If I lived in Newport, I would definitely be a regular. The younger of the two bartenders was easy on the eyes (kind of stupid though), the jukebox had an amazing selection (not so amazing that it would include Xiu Xiu, though), there was a pool table in the back, and the bathroom had vanilla brown sugar hand soap.

We killed the next hour and a half knocking back amaretto sours (OK, that was just me), having jukebox wars with some stodgy middle aged man sitting on the other side of the bar, spilling drinks (OK, that was just me), pretending to care when the bartender talked shit on the owner, and talking about world issues (as long as those issues somehow involved me, I mean).

I was kind of drunk and it was getting close to eight o’clock, so Christina tipped the bartender a hundred million dollars for having a nice rack, and we split. I felt like peeing in the corner first, to stake my claim; maybe lacerate Christina’s arm and use her tawdry blood to scrawl "ERIN WUZ HIZERE" on the wall. I miss that place now.

I know, I know — you’d think I’d never been to a bar before.

Outside the bar, I ducked in between two buildings in order to take a picture of the sky, which looked especially moody and foreboding behind the a-framed roof of an American Legion building.
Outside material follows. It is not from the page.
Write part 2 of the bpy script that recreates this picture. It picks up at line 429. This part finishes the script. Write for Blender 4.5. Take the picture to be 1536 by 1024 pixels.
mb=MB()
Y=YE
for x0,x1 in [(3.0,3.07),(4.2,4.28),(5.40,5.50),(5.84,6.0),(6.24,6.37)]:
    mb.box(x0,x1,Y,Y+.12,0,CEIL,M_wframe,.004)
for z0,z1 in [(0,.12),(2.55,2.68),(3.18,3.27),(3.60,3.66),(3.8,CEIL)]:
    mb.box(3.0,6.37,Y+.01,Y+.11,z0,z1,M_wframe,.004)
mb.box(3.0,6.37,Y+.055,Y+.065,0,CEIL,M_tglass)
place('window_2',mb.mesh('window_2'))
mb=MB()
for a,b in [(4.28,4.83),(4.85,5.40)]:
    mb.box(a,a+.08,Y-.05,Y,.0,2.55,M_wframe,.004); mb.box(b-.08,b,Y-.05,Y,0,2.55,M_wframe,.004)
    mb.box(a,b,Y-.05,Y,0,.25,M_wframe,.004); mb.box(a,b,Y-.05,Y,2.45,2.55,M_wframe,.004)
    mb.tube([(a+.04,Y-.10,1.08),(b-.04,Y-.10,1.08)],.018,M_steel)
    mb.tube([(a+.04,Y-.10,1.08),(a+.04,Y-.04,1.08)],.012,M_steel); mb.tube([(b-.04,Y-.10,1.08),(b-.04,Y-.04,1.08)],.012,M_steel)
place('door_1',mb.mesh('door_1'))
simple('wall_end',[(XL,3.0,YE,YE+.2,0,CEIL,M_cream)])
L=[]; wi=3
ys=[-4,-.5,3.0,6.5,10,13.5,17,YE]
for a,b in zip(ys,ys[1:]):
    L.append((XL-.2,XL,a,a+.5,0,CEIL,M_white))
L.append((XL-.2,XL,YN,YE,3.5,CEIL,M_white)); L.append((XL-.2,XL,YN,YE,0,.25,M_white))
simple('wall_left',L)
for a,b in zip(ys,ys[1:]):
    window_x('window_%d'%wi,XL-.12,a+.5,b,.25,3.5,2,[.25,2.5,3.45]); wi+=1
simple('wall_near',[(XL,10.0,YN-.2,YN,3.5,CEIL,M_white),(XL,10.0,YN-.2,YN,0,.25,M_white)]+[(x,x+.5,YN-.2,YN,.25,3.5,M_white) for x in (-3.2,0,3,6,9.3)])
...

A Mexican man walked by and asked what we were doing. I started to panic, maybe the cops were cracking down on camera-usage in alleyways, until I realized that he was smiling. I told him I was taking a picture of the sky, to which he laughingly responded, "Oh, I thought maybe there was a dead body back there!"

And we all laughed. Then I was sad that there wasn’t really a dead body, because that would have been way better than a stupid sky at twilight.